Why Chernenko?

After President Nixon's resignation, a well-informed Moscow lawyer asked the New York Times Moscow correspondent, Hedrick Smith, ''When will (the late Sen. Henry) Jackson become president?'' Assuming Watergate was a tactic employed by those opposed to Nixon's policy of detente, the Moscow lawyer had drawn the conclusion that now that Nixon had been forced from office his chief opponent would succeed him.

Such assumptions may strike Americans as incredibly uninformed, but our insight into the mechanisms that govern Soviet successions seems just as flawed. It is a measure of how little we know that, to the best of my knowledge, before Yuri Andropov's death no senior Sovietologist singled out Konstantin Chernenko as the most likely candidate to replace him. Even CIA reports placed Chernenko only fourth in the lineup of probable successors, after Politburo members Mikhail Gorbachev, Grigori Romanov, and Dmitri Ustinov.

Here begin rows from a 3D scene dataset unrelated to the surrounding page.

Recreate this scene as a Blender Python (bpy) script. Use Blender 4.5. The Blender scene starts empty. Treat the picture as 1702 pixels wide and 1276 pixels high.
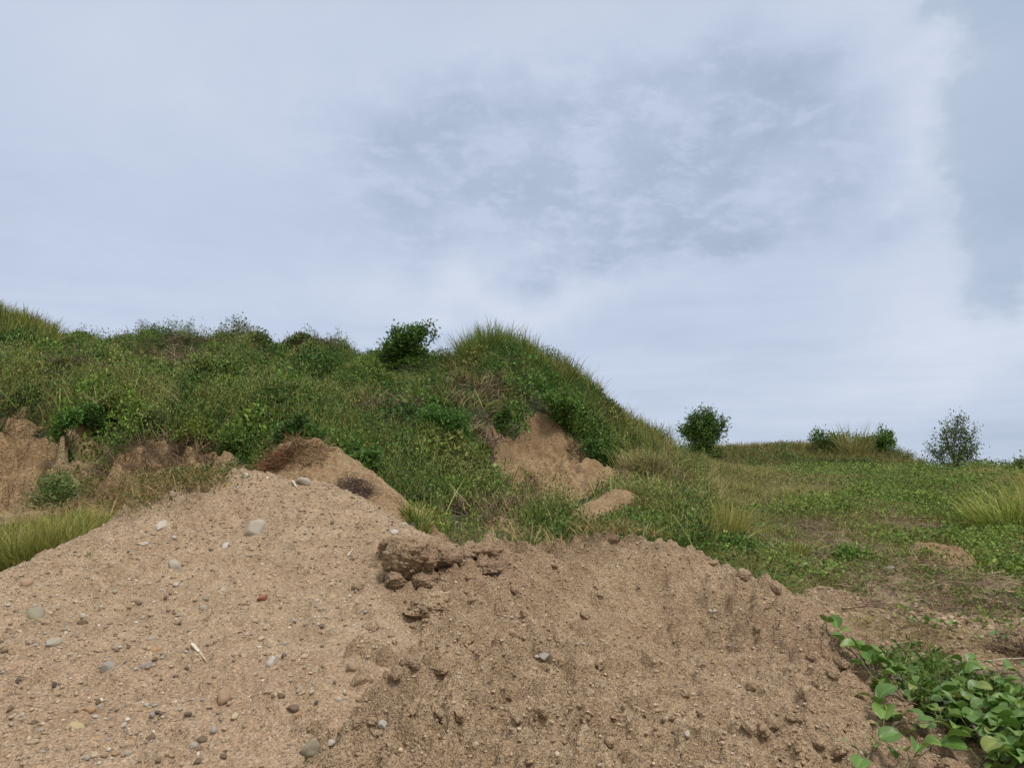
import bpy, bmesh, math, random
import numpy as np
from mathutils import Vector, Matrix
random.seed(7)
RNG = np.random.default_rng(11)
R = math.radians
SC = bpy.context.scene
COL = SC.collection

# ------------------------------------------------------------------ camera
FPX = 1279.0; UC, VC = 851.0, 638.0; PITCH = R(6.8); EYE = 1.6
cam_d = bpy.data.cameras.new('camera'); cam = bpy.data.objects.new('camera', cam_d); COL.objects.link(cam)
cam_d.sensor_width = 36.0; cam_d.lens = 36.0 * FPX / 1702.0
cam_d.clip_start = 0.05; cam_d.clip_end = 9000
cam.location = (0, 0, EYE); cam.rotation_euler = (R(90) + PITCH, 0, 0)
SC.camera = cam

# ------------------------------------------------------------------ node helper
class NT:
    def __init__(s, tree): s.t = tree; s.n = tree.nodes; s.l = tree.links
    def new(s, kind, **kw):
        nd = s.n.new(kind)
        for k, v in kw.items():
            if k.startswith('i_'):
                key = k[2:]
                key = int(key) if key.isdigit() else key.replace('_', ' ')
                s.put(nd.inputs[key], v)
            else: setattr(nd, k, v)
        return nd
    def put(s, sock, v):
        if isinstance(v, bpy.types.NodeSocket): s.l.new(v, sock)
        elif v is not None: sock.default_value = v
    def m(s, op, a, b=None, c=None, clamp=False):
        nd = s.n.new('ShaderNodeMath'); nd.operation = op; nd.use_clamp = clamp
        s.put(nd.inputs[0], a)
        if b is not None: s.put(nd.inputs[1], b)
        if c is not None: s.put(nd.inputs[2], c)
        return nd.outputs[0]
    def vm(s, op, a, b=None):
        nd = s.n.new('ShaderNodeVectorMath'); nd.operation = op
        s.put(nd.inputs[0], a)
        if b is not None: s.put(nd.inputs[1], b)
        return nd.outputs['Value'] if op in ('DOT_PRODUCT', 'LENGTH') else nd.outputs[0]
    def mix(s, f, a, b, mode='MIX'):
        nd = s.n.new('ShaderNodeMix'); nd.data_type = 'RGBA'; nd.blend_type = mode
        s.put(nd.inputs[0], f); s.put(nd.inputs[6], c4(a)); s.put(nd.inputs[7], c4(b))
        return nd.outputs[2]
    def noise(s, vec, scale, detail=4, rough=.55, dist=0.0, out=0):
        nd = s.n.new('ShaderNodeTexNoise'); s.put(nd.inputs['Vector'], vec)
        nd.inputs['Scale'].default_value = scale; nd.inputs['Detail'].default_value = detail
        nd.inputs['Roughness'].default_value = rough; nd.inputs['Distortion'].default_value = dist
        return nd.outputs[out]
    def ramp(s, f, lo, hi, a=0.0, b=1.0):
        nd = s.n.new('ShaderNodeMapRange'); nd.interpolation_type = 'SMOOTHSTEP'
        s.put(nd.inputs[0], f); nd.inputs[1].default_value = lo; nd.inputs[2].default_value = hi
        nd.inputs[3].default_value = a; nd.inputs[4].default_value = b
        return nd.outputs[0]
def c4(c):
    if isinstance(c, (tuple, list)) and len(c) == 3: return (c[0], c[1], c[2], 1.0)
    return c
def ray(u, v):
    zc = (VC - v) / FPX
    d = Vector(((u - UC) / FPX, math.cos(PITCH) - math.sin(PITCH) * zc, math.sin(PITCH) + math.cos(PITCH) * zc))
    return d.normalized()

# ------------------------------------------------------------------ sky (world) and sun
SUN_EL, SUN_AZ = R(58), R(140)      # azimuth clockwise from +Y (view direction): behind, to the right
world = bpy.data.worlds.new('World'); SC.world = world; world.use_nodes = True
W = NT(world.node_tree); W.n.clear()
sky = W.new('ShaderNodeTexSky'); sky.sky_type = 'NISHITA'; sky.sun_disc = False
sky.sun_elevation = SUN_EL; sky.sun_rotation = SUN_AZ; sky.air_density = 1.0; sky.dust_density = 1.5
tc = W.new('ShaderNodeTexCoord'); D = W.vm('NORMALIZE', tc.outputs['Generated'])
sep = W.new('ShaderNodeSeparateXYZ'); W.put(sep.inputs[0], D); dz = sep.outputs[2]
den = W.m('ADD', W.m('MAXIMUM', dz, 0.0), 0.16)
cmb = W.new('ShaderNodeCombineXYZ')
W.put(cmb.inputs[0], W.m('DIVIDE', sep.outputs[0], den)); W.put(cmb.inputs[1], W.m('DIVIDE', sep.outputs[1], den))
CP = cmb.outputs[0]                                        # point on the cloud deck
n_big = W.noise(CP, 0.85, 5, .5, .2)
n_mid = W.noise(CP, 2.6, 7, .58, .35)
n_fine = W.noise(CP, 9.0, 8, .66, .2)
warp = W.vm('SCALE', W.vm('SUBTRACT', W.new('ShaderNodeTexNoise', i_Vector=D, i_Scale=6.0, i_Detail=5.0).outputs['Color'], (.5, .5, .5)))
warp.node.inputs['Scale'].default_value = 0.30
DW = W.vm('NORMALIZE', W.vm('ADD', D, warp))
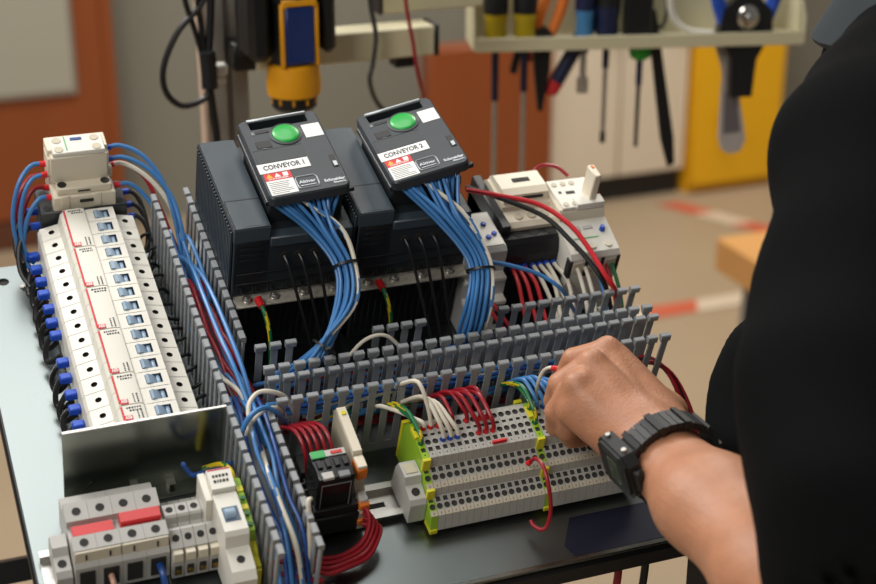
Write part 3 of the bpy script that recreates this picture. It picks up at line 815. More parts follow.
for i in range(30):
    x = x0+i*P
    if i in PE:
        lab = ['green and yellow earth terminal at the left end of the long terminal row', 'green and yellow earth terminal midway along the long terminal row, beside the red wire loop'][0 if i == 0 else 1]
        t = thing('earth_terminal', lab, 'terminal block', (x,0,0), 'earth terminals')
        b = terminal_body(); part('body', b, [LIME, TDARK], t, smooth=20)
        for (y0,z0,y1,z1) in ((-125,20,-122,37.6),(-108.6,43.4,-105.4,55.9),(-87,56.8,-75,60.8),(-60.5,8,-57,50)):
            part('yellow_stripe', MB().box(-.5,P+.05,y0,y1,z0,z1,.3), YEL, t, label='yellow stripe')
        part('foot', MB().box(-.3,P,-141.5,-128,4,8.5,.4), YEL, t)
        label_strips(t)
    else:
        w = 'grey three-level terminal block, %s from the left'
        side = 'left of' if i < 16 else 'right of'
        k = i if i < 16 else i-16
        lab = ('grey three-level terminal, %s right of the left earth terminal' if i < 16 else 'grey three-level terminal, %s right of the middle earth terminal') % ORD[k-1]
        if proto is None:
            t = thing('terminal_block', lab, 'terminal block', (x,0,0), 'grey terminals of the long row')
            part('body', terminal_body(), [TGREY, TDARK], t, smooth=20); label_strips(t)
            proto = t
        else: t = dup(proto, lab, (x,0,0))
t = thing('end_clamp', 'grey end clamp at the left of the long terminal row', 'end clamp', (222,-105,0), absolute=True)
b = MB(); b.prism([(-127,6),(-127,26),(-124,30),(-112,34),(-109,41),(-93,41),(-89,32),(-85,6)], 217, 231, 'x'); part('body', b, LGREY, t, smooth=20)
part('screw_well_shade', disc(MB(), 224, -118, 32.2, 3.6, 0, (0,-4,12)), HOLE, t); part('label_slot', MB().box(219,229,-106,-96,40.6,41.8,.3), BEIGE, t)
solo('jumper_bridge', MB().box(292,304.5,-104.8,-102.4,56,59.2,.4), REDF, 'small red plug-in jumper bridge on the long terminal row', 'jumper')

def tw(name, m, label, x, lvl, gx, gy=-43, gz=44, end=None, r=1.8, stripe=None, hump=78, group=None):
    y, z = [(-78.6,59.5),(-91.8,57.6)][lvl]
    pts = [(x,y,z-2.5),(x,y+.6,z+6),(x+(gx-x)*.2,y+8,(z+hump)/2+5),(x+(gx-x)*.5,(y+gy)/2+4,hump),(gx,gy,gz+12),(gx+1,gy+12,gz-6),(gx+3,gy+18,22)]
    wire(name, pts, r, m, label, 'wire', group, ends=((end,0,6,1.22),) if end else (), stripe=stripe)
tx = lambda i: x0+(i+.48)*P
tw('earth_wire', GREENW, 'green and yellow wire entering the left end earth terminal, rear one', tx(0), 0, 224, hump=62, end=GREENW, stripe=YELLOWW)
tw('earth_wire', GREENW, 'green and yellow wire entering the left end earth terminal, front one', tx(0), 1, 228, hump=68, end=GREENW, stripe=YELLOWW)
tw('white_wire', WHITEW, 'white wire with red ferrule, leftmost of the white wires in the long terminal row', tx(1), 0, 216, hump=60, end=REDF)
tw('white_wire', WHITEW, 'white wire with red ferrule, second of the white wires, rising tallest', tx(2), 0, 233, hump=92, gz=66, end=REDF)
for k, i in enumerate((3,4,5)):
    tw('white_wire', WHITEW, 'white wire with blue ferrule, %s of three arching over the left of the terminal row' % ORD[k], tx(i), 1, 236+k*2.6, hump=80-k*3, end=BLUEF)
for k, i in enumerate((3,5)):
    tw('red_wire', REDW, 'red wire behind the white wires of the terminal row, %s from the left' % ORD[k], tx(i), 0, 242+k*18, hump=70, end=REDF)
for k, i in enumerate((8,9,10)):
    tw('red_wire', REDW, 'red wire entering the front screw row of the terminals, %s from left' % ORD[k], tx(i), 1, 262+k*12, hump=78-k*2, end=REDF)
for k, i in enumerate((7,8.9,10)):
    tw('red_wire', REDW, 'red wire entering the rear screw row of the terminals, %s from left' % ORD[k], tx(i), 0, 260+k*13, hump=74, end=REDF)
tw('earth_wire', GREENW, 'green and yellow wire entering the middle earth terminal, rear one', tx(16), 0, 326, hump=68, end=GREENW, stripe=YELLOWW)
tw('earth_wire', GREENW, 'green and yellow wire entering the middle earth terminal, front one', tx(16), 1, 327, hump=74, end=GREENW, stripe=YELLOWW)
for k, i in enumerate((17,18,19,20,21)):
    tw('blue_wire', BLUEW, 'blue wire beside the hand in the terminal row, %s from the left' % ORD[k], tx(i), 0 if k < 3 else 1, 328+k*5, hump=74, end=BLUED)
wire('red_wire', [(317.3,-122.7,46.0),(321.7,-125.5,54.0),(322.1,-139.1,58.0),(322.3,-152.4,50.0),(323.5,-161.1,34.0),(320.7,-167.1,22.0),(316.0,-168.0,17.0),(312.7,-160.4,14.0),(312.3,-155.0,14.0)], 1.7, REDW, 'red wire loop hanging from the front of the long terminal row', 'wire', ends=((REDF,0,3,1.4),))
wire('red_wire', [(356.9,-89.4,112.0),(349.0,-85.5,111.0),(346.9,-82.8,110.0),(342.4,-79.7,108.0),(340.3,-75.8,100.0),(339.9,-73.6,84.0),(349.9,-61.0,50.0)], 1.4, WHITEW, 'white wire with a red ferrule held between finger and thumb', 'wire', ends=((REDF,0,16,1.75),))

# ------------------------------------------------------------------ relay and thin module between the ducts
t = thing('plug_in_relay', 'black plug-in relay with a green label standing between the ducts', 'relay', (154,-102,0), absolute=True)
part('socket', MB().box(137,176,-124,-64,8,28,1), BLACK, t); part('socket_step', MB().box(138,175,-122,-114,28,36,.6), BLACK, t); part('socket_back', MB().box(138,175,-86,-66,28,42,.8), BLACK, t)
part('cover', MB().box(140,170,-119,-90,28,69,1.2), mat('smoked_plastic', (20,21,23), .16), t)
part('top_label', MB().box(141,169,-97,-90.5,69,70,.3), LGREY, t)
part('green_tab', MB().box(141.4,152,-98,-90.6,69.4,71,.3), GREENP, t, label='green label')
part('red_tab', MB().box(157,166,-95.5,-92.5,69.6,70.8,.2), REDH, t)
for i in range(4): part('clip', MB().box(143+i*7,147+i*7,-108,-100,68.4,71,.4), BLACK, t)
part('window', MB().box(144,153,-119,-112,67,70.2,.5), LGREY, t, label='pale marker window'); part('window', MB().box(157,166,-119,-113,67,70,.5), mat('grey_window',(120,122,126),.3), t)
for p in ((143,167,-119.7,-119.1,30,30.6),(143,167,-119.7,-119.1,62,62.6),(143,143.6,-119.7,-119.1,30,62),(166.4,167,-119.7,-119.1,30,62)): part('frame_line', MB().box(*p,.05), INKG, t)
b = MB()
for i in range(5): b.box(127+i*4.4,128+i*4.4,-98,-70,34,35.4,.1)
for i in range(5): b.box(127,145.6,-98+i*7,-97+i*7,34,35.4,.1)
part('contact_grid', b, INKG, t)
t = thing('interface_module', 'thin grey interface module with orange clips beside the black relay', 'relay', (178,-84,0), absolute=True)
b = MB(); b.prism([(-124,8),(-124,26),(-118,34),(-108,44),(-105,54),(-97,66),(-52,70),(-48,66),(-50,8)], 174.5, 182.5, 'x'); part('body', b, BEIGE, t, smooth=20)
part('top_cap', MB().prism([(-97,66.4),(-96,69),(-52,72.6),(-51,70)], 174.8, 182.2, 'x'), CREAM, t)
part('top_mark', MB().box(177,180.6,-60,-56,71.2,73,.2), YEL, t)
part('ejector', MB().box(174,183,-112,-98,52,64,1.2), ORANGE, t, label='orange ejector lever')
part('ejector_cap', MB().box(174.6,182.4,-111,-99,63.4,66.6,.6), CREAM, t)
for z in (32,14): part('orange_clip', MB().box(174.4,182.6,-126,-119,z,z+6,.6), ORANGE, t)
part('screw_cap', MB().box(175,182,-123,-113,36,41,.6), LGREY, t)
for k in range(5):
    x = 142+k*5.5
    wire('red_wire', [(x,-88,42),(x-.5,-84,56),(x-2,-75,66),(x-5,-64,68),(x-9,-54,62),(x-12,-44,52),(x-13,-32,40)], 1.75, REDW, 'dark red wire behind the black relay, %s from the left' % ORD[k], 'wire', 'red wires behind the black relay')
for k in range(4):
    e = k*3.2
    wire('red_wire', [(178,-124-k,34-k*6),(180+e,-130-k,33-k*5),(178+e*.7,-139-k*2,26-k*3),(169+e*.4,-147-k*3,18-k*2),(153,-151-k*4,14),(138,-150-k*5,14),(126,-146-k*5,18),(110,-140-k*6,22)], 2.0, REDW, 'dark red wire looping from the orange-clipped module, %s from the inside' % ORD[k], 'wire', 'red wires looping into the duct')
wire('white_wire', [(124,-146,84),(121,-150,86),(121,-158,70),(122,-164,40),(120,-170,12)], 1.9, WHITEW, 'short white wire hooked over the near end of the duct by the relay', 'wire')

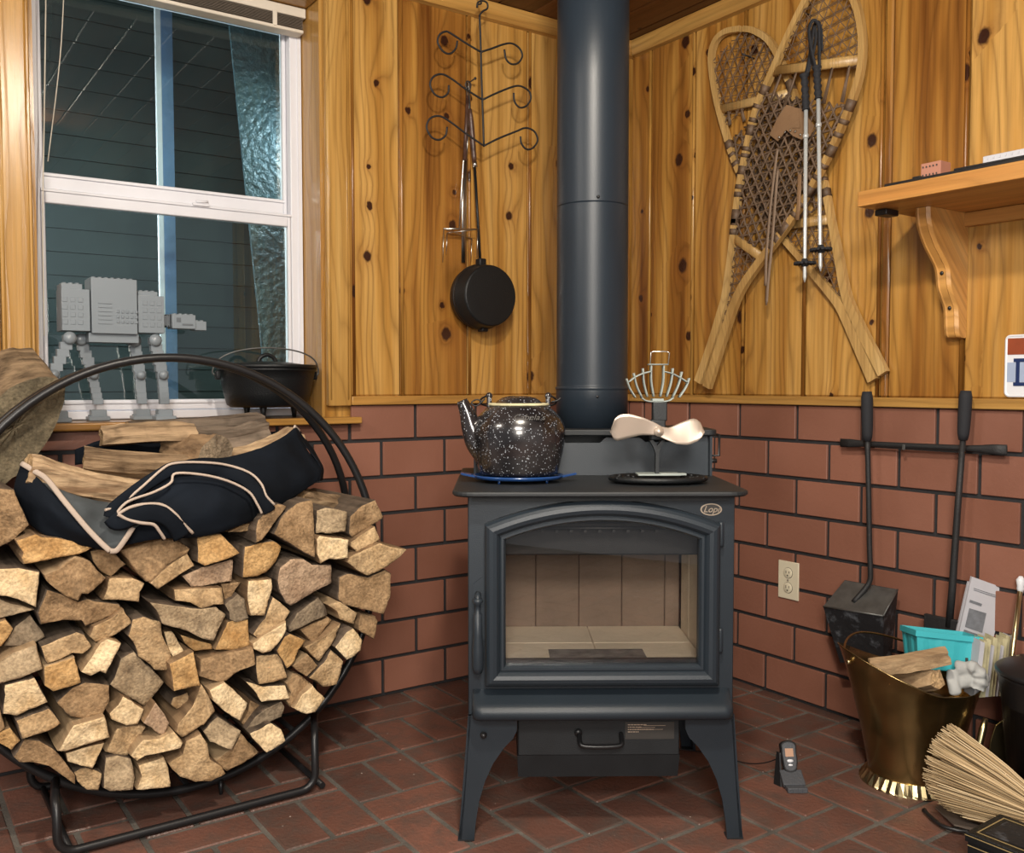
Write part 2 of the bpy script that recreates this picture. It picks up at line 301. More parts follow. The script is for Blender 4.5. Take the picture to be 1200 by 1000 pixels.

Although the proper reaction to such a dismal forecasting record may be to throw up one's arms in despair, Chernenko's accession to power could possibly be an indication that Soviet successions may be more institutionalized than anyone imagines. In this respect, they may share some similarities with US successions, in which, if the president dies or is removed from office, the vice-president succeeds him, regardless of age, political orientation, stature, or qualifications.

There may be a semiformal mechanism in the Soviet Union whereby, if the general secretary dies or is removed from office, the second secretary replaces him. The historical evidence is consistent with such a supposition. Konstantin Chernenko was second secretary when Yuri Andropov died, and Chernenko succeeded him. Yuri Andropov was second secretary when Leonid Brezhnev died, and Andropov succeeded him. Similarly, Leonid Brezhnev was second secretary when Nikita Khrushchev was removed from office. The Soviet leaders may have evolved a system in which the No. 2 man in the Communist Party Secretariat is the agreed-upon heir apparent in the Kremlin.

Such an arrangement runs counter to the dominant image of Kremlin successions as involving power struggles unencumbered by formal rules. Certainly, if such a rule exists, the Soviets have never revealed it publicly. But it does seem to make a certain degree of sense to have some rules to ease the very delicate problem of succession. And, if one must devise a system, it also makes some sense to have the No. 2 man act as the successor to the No. 1 man.

The existence of such an arrangement could explain why it took several months for Kremlin leaders to decide on a successor to Mikhail Suslov when he died in early 1982. Suslov was second secretary at the time, and, as such, perhaps Brezhnev's designated successor. If, in choosing a second secretary, the Kremlin leaders were not just choosing a new ''chief ideologue,'' but also Brezhnev's successor, then clearly this was a weighty decision which would have taken some time. In addition, the two contenders for that post, Andropov and Chernenko, did become the next two leaders of the USSR.

In 1964, such an institutionalized procedure may also have determined the succession to Khrushchev. According to Zhores Medvedev's recent book ''Andropov, '' Brezhnev had been appointed to the post of first secretary (later changed to general secretary in 1966) ''as a compromise figure and because he had officially held the second position in the party since 1963.'' In Medvedev's version of the succession, Brezhnev was not the main actor in unseating Khrushchev. Suslov and KGB chief Alexander Shelepin were, instead. Nevertheless, as second secretary, Brezhnev became the new party leader and was later able to use the leverage of that position to consolidate his power.

This hypothetical arrangement could also explain why Chernenko succeeded Andropov despite his perceived liabilities as a has-been from the Brezhnev era. In fact, Chernenko may have received the second secretary's slot as a palliative when Andropov took over, with plans to replace him in due time. But Andropov's rapidly deteriorating health may have interfered with these plans, allowing Chernenko to retain his position and succeed Andropov. Similar things have occurred in US politics, in which vice-presidents have been chosen for temporary coalition-building reasons, then later succeeded to the presidency on the basis of their formal position.

Of course, the rules governing Kremlin successions may not be so simple. Even if they are, this would still not enable us to gauge who will be selected as the new second secretary and under what circumstances the occupants of this office may be replaced. Nevertheless, such a theory can be tested easily, while succession analyses that rest on factional politics cannot. It will be interesting to see if the pattern of the second secretary's accession to the top position occurs during the next transfer of power in the Kremlin.